**DIRECTION**
Your task is to output the data exactly as it stands.
___ SOURCE MATERIAL
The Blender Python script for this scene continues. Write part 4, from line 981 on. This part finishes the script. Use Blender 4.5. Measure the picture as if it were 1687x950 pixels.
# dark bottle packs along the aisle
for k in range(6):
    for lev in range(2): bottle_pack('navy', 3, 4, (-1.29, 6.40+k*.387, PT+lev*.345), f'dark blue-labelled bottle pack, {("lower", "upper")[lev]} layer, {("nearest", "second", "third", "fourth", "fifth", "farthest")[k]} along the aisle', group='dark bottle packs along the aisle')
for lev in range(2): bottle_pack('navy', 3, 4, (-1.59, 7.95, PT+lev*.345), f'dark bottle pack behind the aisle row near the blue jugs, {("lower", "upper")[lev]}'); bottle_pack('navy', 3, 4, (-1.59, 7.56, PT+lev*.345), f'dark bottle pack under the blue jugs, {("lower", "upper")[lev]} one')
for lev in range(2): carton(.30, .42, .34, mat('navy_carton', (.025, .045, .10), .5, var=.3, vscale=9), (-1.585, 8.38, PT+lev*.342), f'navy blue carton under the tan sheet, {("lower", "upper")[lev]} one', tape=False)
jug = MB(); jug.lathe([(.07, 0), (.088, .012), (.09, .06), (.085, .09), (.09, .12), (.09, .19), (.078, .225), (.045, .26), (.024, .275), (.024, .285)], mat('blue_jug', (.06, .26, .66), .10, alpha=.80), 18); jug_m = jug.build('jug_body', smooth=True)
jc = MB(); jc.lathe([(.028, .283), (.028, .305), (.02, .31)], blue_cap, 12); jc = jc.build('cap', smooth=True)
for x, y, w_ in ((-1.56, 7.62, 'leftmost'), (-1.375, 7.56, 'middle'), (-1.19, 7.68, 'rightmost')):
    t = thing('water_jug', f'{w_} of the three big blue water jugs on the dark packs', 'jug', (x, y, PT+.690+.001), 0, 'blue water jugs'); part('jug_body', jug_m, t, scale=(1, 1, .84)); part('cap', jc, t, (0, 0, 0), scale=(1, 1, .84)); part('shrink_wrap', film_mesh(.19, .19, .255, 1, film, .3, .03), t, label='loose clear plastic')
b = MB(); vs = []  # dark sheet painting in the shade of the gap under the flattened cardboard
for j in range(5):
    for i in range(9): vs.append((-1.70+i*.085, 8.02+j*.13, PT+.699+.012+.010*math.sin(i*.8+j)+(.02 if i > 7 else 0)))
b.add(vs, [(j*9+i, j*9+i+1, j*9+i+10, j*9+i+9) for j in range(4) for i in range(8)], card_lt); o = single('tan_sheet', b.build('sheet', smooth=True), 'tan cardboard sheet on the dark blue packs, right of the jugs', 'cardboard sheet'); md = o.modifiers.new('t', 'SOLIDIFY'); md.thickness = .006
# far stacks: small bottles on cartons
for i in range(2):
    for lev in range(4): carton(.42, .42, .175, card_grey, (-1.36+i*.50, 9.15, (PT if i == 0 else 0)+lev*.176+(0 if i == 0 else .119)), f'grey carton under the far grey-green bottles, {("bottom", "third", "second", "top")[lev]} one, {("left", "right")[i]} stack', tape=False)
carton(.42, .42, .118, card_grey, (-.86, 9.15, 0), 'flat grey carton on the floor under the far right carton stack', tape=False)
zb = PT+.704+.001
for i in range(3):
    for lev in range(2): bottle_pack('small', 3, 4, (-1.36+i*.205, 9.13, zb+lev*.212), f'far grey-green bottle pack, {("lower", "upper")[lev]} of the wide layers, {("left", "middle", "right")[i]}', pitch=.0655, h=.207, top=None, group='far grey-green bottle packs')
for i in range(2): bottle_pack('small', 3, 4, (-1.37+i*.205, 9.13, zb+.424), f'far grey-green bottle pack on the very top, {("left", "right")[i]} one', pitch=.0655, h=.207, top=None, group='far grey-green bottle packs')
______
**RESULT FOR THIS TASK**
The Blender Python script for this scene continues. Write part 4, from line 981 on. This part finishes the script. Use Blender 4.5. Measure the picture as if it were 1687x950 pixels.
# dark bottle packs along the aisle
for k in range(6):
    for lev in range(2): bottle_pack('navy', 3, 4, (-1.29, 6.40+k*.387, PT+lev*.345), f'dark blue-labelled bottle pack, {("lower", "upper")[lev]} layer, {("nearest", "second", "third", "fourth", "fifth", "farthest")[k]} along the aisle', group='dark bottle packs along the aisle')
for lev in range(2): bottle_pack('navy', 3, 4, (-1.59, 7.95, PT+lev*.345), f'dark bottle pack behind the aisle row near the blue jugs, {("lower", "upper")[lev]}'); bottle_pack('navy', 3, 4, (-1.59, 7.56, PT+lev*.345), f'dark bottle pack under the blue jugs, {("lower", "upper")[lev]} one')
for lev in range(2): carton(.30, .42, .34, mat('navy_carton', (.025, .045, .10), .5, var=.3, vscale=9), (-1.585, 8.38, PT+lev*.342), f'navy blue carton under the tan sheet, {("lower", "upper")[lev]} one', tape=False)
jug = MB(); jug.lathe([(.07, 0), (.088, .012), (.09, .06), (.085, .09), (.09, .12), (.09, .19), (.078, .225), (.045, .26), (.024, .275), (.024, .285)], mat('blue_jug', (.06, .26, .66), .10, alpha=.80), 18); jug_m = jug.build('jug_body', smooth=True)
jc = MB(); jc.lathe([(.028, .283), (.028, .305), (.02, .31)], blue_cap, 12); jc = jc.build('cap', smooth=True)
for x, y, w_ in ((-1.56, 7.62, 'leftmost'), (-1.375, 7.56, 'middle'), (-1.19, 7.68, 'rightmost')):
    t = thing('water_jug', f'{w_} of the three big blue water jugs on the dark packs', 'jug', (x, y, PT+.690+.001), 0, 'blue water jugs'); part('jug_body', jug_m, t, scale=(1, 1, .84)); part('cap', jc, t, (0, 0, 0), scale=(1, 1, .84)); part('shrink_wrap', film_mesh(.19, .19, .255, 1, film, .3, .03), t, label='loose clear plastic')
b = MB(); vs = []  # dark sheet painting in the shade of the gap under the flattened cardboard
for j in range(5):
    for i in range(9): vs.append((-1.70+i*.085, 8.02+j*.13, PT+.699+.012+.010*math.sin(i*.8+j)+(.02 if i > 7 else 0)))
b.add(vs, [(j*9+i, j*9+i+1, j*9+i+10, j*9+i+9) for j in range(4) for i in range(8)], card_lt); o = single('tan_sheet', b.build('sheet', smooth=True), 'tan cardboard sheet on the dark blue packs, right of the jugs', 'cardboard sheet'); md = o.modifiers.new('t', 'SOLIDIFY'); md.thickness = .006
# far stacks: small bottles on cartons
for i in range(2):
    for lev in range(4): carton(.42, .42, .175, card_grey, (-1.36+i*.50, 9.15, (PT if i == 0 else 0)+lev*.176+(0 if i == 0 else .119)), f'grey carton under the far grey-green bottles, {("bottom", "third", "second", "top")[lev]} one, {("left", "right")[i]} stack', tape=False)
carton(.42, .42, .118, card_grey, (-.86, 9.15, 0), 'flat grey carton on the floor under the far right carton stack', tape=False)
zb = PT+.704+.001
for i in range(3):
    for lev in range(2): bottle_pack('small', 3, 4, (-1.36+i*.205, 9.13, zb+lev*.212), f'far grey-green bottle pack, {("lower", "upper")[lev]} of the wide layers, {("left", "middle", "right")[i]}', pitch=.0655, h=.207, top=None, group='far grey-green bottle packs')
for i in range(2): bottle_pack('small', 3, 4, (-1.37+i*.205, 9.13, zb+.424), f'far grey-green bottle pack on the very top, {("left", "right")[i]} one', pitch=.0655, h=.207, top=None, group='far grey-green bottle packs')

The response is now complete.